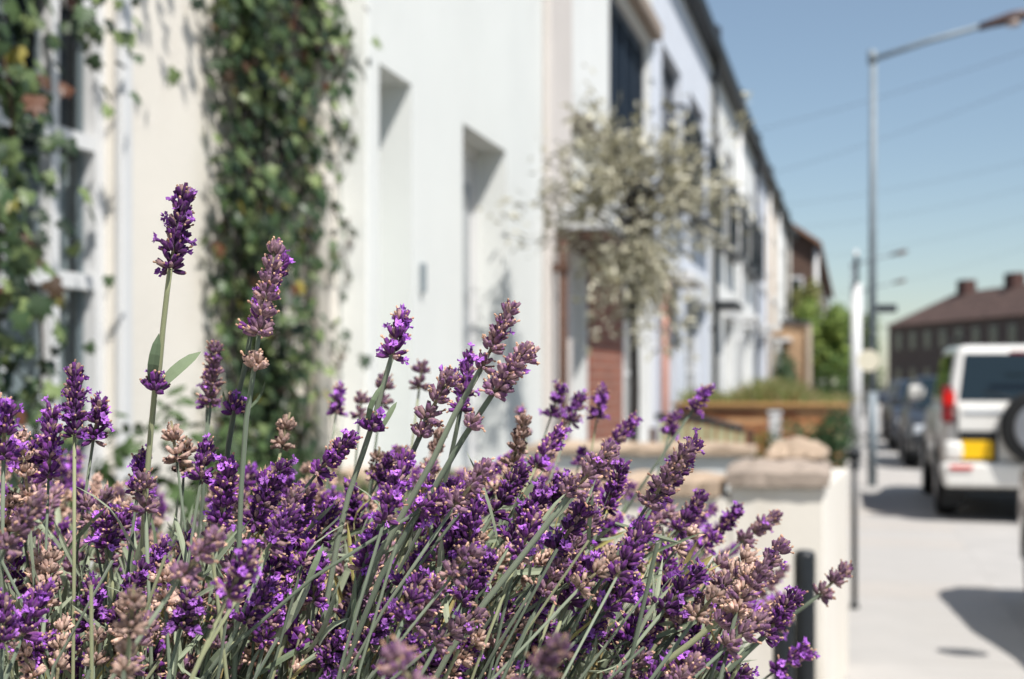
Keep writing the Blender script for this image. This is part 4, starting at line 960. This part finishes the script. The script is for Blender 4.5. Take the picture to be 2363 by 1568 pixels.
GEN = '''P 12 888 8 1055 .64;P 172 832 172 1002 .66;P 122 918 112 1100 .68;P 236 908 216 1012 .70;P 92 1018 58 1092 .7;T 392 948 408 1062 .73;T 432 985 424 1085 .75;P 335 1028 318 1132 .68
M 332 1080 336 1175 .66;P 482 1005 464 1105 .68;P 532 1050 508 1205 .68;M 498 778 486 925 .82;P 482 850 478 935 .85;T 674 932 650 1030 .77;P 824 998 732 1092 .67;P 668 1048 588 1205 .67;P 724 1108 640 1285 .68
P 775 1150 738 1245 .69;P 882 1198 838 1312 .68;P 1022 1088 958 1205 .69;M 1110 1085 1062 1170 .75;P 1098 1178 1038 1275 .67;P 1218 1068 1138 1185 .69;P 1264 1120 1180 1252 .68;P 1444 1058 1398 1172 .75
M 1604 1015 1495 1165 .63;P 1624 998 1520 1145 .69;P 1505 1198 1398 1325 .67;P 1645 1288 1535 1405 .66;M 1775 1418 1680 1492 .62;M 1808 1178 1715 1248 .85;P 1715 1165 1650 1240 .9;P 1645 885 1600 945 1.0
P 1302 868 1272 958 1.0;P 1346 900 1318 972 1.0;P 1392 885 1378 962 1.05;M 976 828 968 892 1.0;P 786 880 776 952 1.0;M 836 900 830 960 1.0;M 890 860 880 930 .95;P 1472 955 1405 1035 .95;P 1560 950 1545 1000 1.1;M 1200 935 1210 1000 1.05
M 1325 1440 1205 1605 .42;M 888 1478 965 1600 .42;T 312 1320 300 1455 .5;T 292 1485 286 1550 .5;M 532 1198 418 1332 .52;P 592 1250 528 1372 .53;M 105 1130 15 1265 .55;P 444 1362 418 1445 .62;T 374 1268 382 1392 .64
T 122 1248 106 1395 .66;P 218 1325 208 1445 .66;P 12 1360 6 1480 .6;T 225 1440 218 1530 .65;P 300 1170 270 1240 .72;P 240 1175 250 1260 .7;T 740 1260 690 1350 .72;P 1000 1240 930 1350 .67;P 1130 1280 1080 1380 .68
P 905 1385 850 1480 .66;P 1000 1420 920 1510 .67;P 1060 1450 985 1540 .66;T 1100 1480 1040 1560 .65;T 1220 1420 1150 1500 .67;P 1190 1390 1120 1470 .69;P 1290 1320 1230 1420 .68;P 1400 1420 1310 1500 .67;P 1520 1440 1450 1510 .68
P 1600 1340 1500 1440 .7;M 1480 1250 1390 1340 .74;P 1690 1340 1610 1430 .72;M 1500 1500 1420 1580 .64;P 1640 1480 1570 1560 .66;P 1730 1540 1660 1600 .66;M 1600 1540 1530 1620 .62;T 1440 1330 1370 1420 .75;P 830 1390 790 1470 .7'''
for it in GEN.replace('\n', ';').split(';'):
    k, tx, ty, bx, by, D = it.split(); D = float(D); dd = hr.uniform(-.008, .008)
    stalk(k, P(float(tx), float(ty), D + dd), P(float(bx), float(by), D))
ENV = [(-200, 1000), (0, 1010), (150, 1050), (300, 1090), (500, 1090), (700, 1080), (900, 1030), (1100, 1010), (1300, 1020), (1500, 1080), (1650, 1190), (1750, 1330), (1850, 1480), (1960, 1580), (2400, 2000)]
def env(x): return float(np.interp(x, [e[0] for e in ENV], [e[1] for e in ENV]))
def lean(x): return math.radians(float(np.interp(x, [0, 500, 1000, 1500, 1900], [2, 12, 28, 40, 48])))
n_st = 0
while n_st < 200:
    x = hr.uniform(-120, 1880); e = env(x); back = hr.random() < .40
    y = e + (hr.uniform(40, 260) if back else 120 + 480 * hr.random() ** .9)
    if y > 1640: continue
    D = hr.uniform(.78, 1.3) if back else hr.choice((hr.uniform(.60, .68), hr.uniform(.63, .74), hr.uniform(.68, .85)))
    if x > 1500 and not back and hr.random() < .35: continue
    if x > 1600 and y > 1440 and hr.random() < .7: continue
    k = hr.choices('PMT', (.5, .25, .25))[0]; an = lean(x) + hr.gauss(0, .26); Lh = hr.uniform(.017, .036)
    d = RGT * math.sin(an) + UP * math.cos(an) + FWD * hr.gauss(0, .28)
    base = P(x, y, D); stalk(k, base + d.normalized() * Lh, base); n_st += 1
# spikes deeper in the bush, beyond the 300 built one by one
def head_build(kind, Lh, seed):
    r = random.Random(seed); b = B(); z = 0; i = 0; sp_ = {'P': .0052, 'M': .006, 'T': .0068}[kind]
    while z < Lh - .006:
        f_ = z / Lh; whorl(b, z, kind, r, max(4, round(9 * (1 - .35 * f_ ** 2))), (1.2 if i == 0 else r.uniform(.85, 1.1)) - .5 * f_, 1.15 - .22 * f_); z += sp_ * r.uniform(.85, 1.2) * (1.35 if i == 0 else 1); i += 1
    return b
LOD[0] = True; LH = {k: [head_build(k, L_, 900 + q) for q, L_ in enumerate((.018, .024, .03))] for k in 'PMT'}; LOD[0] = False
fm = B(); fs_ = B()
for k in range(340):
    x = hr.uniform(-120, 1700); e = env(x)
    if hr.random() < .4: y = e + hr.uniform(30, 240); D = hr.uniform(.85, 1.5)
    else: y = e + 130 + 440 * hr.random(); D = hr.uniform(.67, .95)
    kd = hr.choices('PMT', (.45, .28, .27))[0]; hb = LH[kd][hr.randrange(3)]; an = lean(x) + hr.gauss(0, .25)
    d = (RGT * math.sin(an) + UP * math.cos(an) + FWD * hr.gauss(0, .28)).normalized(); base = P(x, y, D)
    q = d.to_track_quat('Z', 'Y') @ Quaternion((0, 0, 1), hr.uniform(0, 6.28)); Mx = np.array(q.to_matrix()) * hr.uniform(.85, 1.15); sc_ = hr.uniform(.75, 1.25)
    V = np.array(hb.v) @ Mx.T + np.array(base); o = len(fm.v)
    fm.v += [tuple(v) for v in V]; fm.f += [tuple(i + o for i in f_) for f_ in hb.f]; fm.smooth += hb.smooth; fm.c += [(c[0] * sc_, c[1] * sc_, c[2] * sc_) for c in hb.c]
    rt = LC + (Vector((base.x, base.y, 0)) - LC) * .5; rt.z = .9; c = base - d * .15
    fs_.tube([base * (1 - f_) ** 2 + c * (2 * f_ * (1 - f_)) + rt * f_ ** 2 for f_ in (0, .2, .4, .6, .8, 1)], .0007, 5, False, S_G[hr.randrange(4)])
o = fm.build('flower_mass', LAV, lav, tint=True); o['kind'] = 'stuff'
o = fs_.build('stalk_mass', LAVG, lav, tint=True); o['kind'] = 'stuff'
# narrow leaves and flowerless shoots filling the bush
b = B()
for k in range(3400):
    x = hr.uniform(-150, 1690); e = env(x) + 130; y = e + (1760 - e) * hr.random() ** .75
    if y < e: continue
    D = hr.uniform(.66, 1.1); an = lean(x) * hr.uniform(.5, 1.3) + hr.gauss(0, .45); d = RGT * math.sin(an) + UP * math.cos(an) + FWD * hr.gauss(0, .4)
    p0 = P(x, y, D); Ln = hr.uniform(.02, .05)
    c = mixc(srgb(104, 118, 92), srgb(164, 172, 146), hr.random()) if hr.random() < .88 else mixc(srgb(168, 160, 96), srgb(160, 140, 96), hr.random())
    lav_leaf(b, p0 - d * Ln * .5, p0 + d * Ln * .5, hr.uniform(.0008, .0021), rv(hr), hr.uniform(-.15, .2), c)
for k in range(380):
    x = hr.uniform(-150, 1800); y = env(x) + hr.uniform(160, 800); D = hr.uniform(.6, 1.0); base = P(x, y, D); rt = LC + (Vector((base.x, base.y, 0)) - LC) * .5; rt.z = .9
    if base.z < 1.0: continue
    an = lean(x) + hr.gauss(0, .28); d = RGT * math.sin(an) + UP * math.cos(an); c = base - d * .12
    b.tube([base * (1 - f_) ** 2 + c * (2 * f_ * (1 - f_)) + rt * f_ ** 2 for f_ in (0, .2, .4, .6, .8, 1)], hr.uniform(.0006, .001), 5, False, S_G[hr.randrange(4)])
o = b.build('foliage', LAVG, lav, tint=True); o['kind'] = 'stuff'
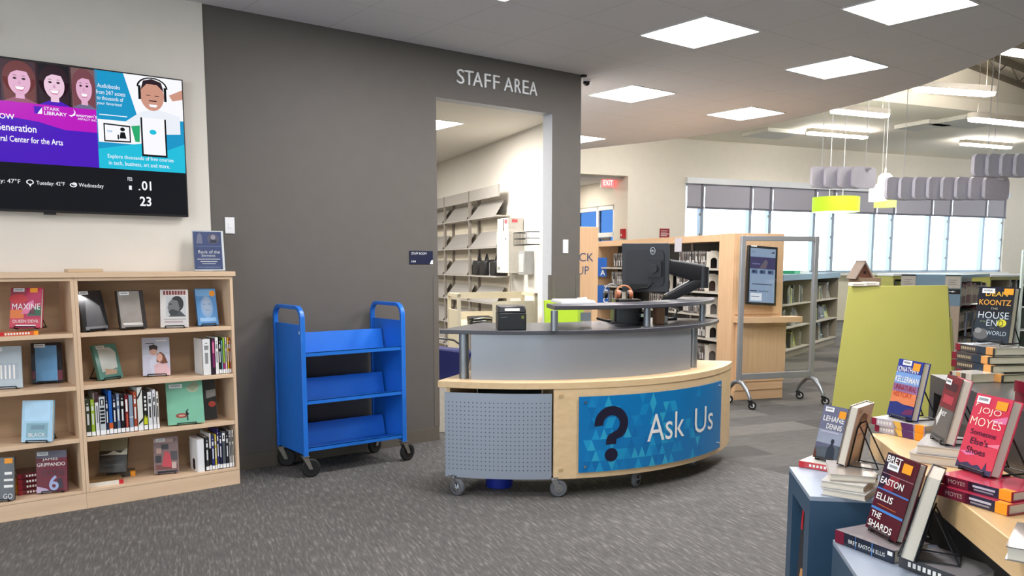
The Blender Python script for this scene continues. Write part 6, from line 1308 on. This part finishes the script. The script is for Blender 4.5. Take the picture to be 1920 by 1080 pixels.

▶ _Exercise_: Each line above that includes "pixels" should be shown.

▶ _Task answer_:
Keep writing the Blender script for this image. This is part 4, starting at line 960. This part finishes the script. The script is for Blender 4.5. Take the picture to be 2363 by 1568 pixels.
The Blender Python script for this scene continues. Write part 6, from line 1308 on. This part finishes the script. The script is for Blender 4.5. Take the picture to be 1920 by 1080 pixels.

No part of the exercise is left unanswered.